Everything from the first line of the data below through the line that contains "for e in (-1, 1): trainer(p_['o'], p_['toW']((e" should be written out exactly, please, and nothing more; the pictures stay out.

-- BEGIN Available data --

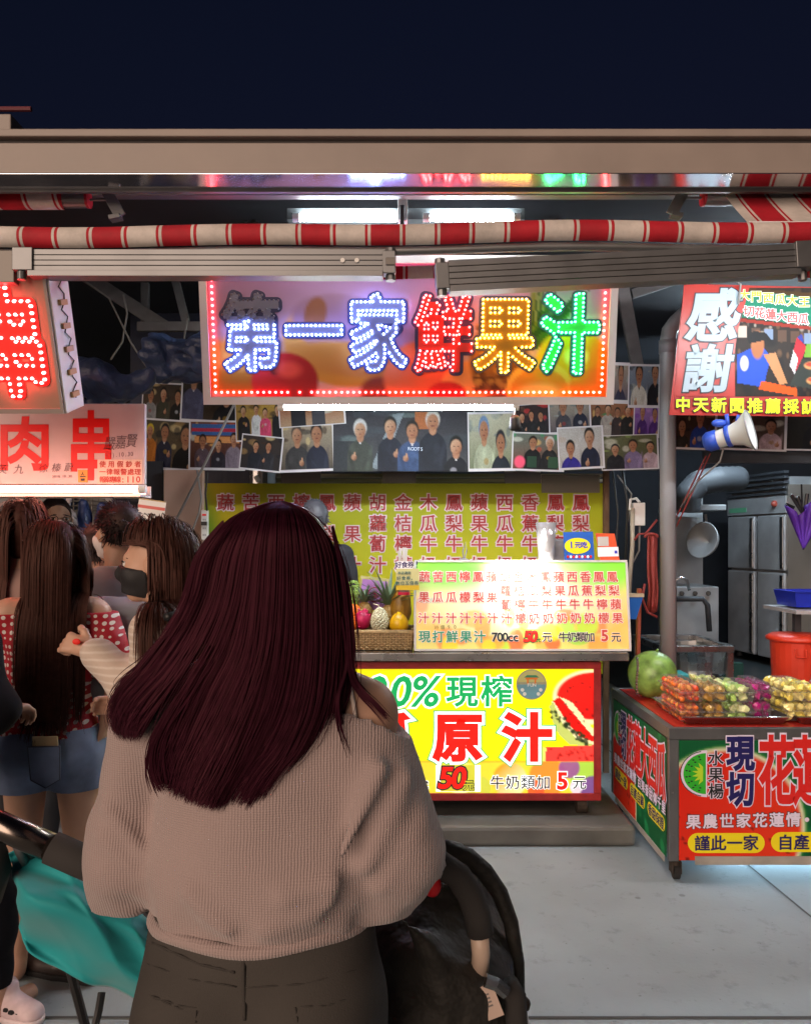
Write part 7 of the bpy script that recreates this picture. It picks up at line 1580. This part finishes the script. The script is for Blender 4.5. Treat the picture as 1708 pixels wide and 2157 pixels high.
for p_, nm_ in ((pm, 'a'), (pb, 'b'), (pa_, 'c'), (pw, 'd')):
    m_s = M('dark_trainer_' + nm_, (.03, .03, .035), .6)
    for e in (-1, 1): trainer(p_['o'], p_['toW']((e * .103 * p_['s'], -.055, 0)), p_['toW']((e * .118 * p_['s'], .135, 0)), (m_s, m_white, m_white), .050)

# ------------------------------------------------------------------ the long haired woman in the foreground
FX, FY = -.212, 1.22
pf_ = person('woman with very long burgundy hair and off-shoulder taupe jumper, back to camera, pushing a stroller', FX, FY, 1.63, 0, m_skin,
             arms={'r': ((.212, -.0, 1.13), (.216, .16, 1.04), (.15, 1, -.25), (-.5, .1, -1), 1.1), 'l': ((-.222, .01, 1.11), (-.195, .19, 1.03), (.1, 1, -.2), (.4, 0, -1), 1.1)}, h=.0058, face=False, ar=.55, bodyx=[lambda Q: Q.cone((.03, -.015, 1.395), (.150, -.005, 1.345), .050, .050, .03)])
m_jump = M('taupe_knit', (.335, .258, .245), .9, sheen=.35, noise=(5, .08))
nt = m_jump.node_tree; L_ = nt.links.new; _b = nt.nodes['Principled BSDF']; _tc = nt.nodes.new('ShaderNodeTexCoord')
def wave_node(direction, scale, dist, detail=1.):
    w = nt.nodes.new('ShaderNodeTexWave'); w.bands_direction = direction; w.inputs['Scale'].default_value = scale; w.inputs['Distortion'].default_value = dist; w.inputs['Detail'].default_value = detail; w.inputs['Detail Scale'].default_value = .6; L_(_tc.outputs['Object'], w.inputs['Vector']); return w
w1, w2 = wave_node('X', 74, 2.2), wave_node('Z', 95, 3.0); _ad = nt.nodes.new('ShaderNodeMath'); _ad.operation = 'MULTIPLY_ADD'; _ad.inputs[1].default_value = .55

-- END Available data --

Answer for the task:
Write part 7 of the bpy script that recreates this picture. It picks up at line 1580. This part finishes the script. The script is for Blender 4.5. Treat the picture as 1708 pixels wide and 2157 pixels high.
for p_, nm_ in ((pm, 'a'), (pb, 'b'), (pa_, 'c'), (pw, 'd')):
    m_s = M('dark_trainer_' + nm_, (.03, .03, .035), .6)
    for e in (-1, 1): trainer(p_['o'], p_['toW']((e * .103 * p_['s'], -.055, 0)), p_['toW']((e * .118 * p_['s'], .135, 0)), (m_s, m_white, m_white), .050)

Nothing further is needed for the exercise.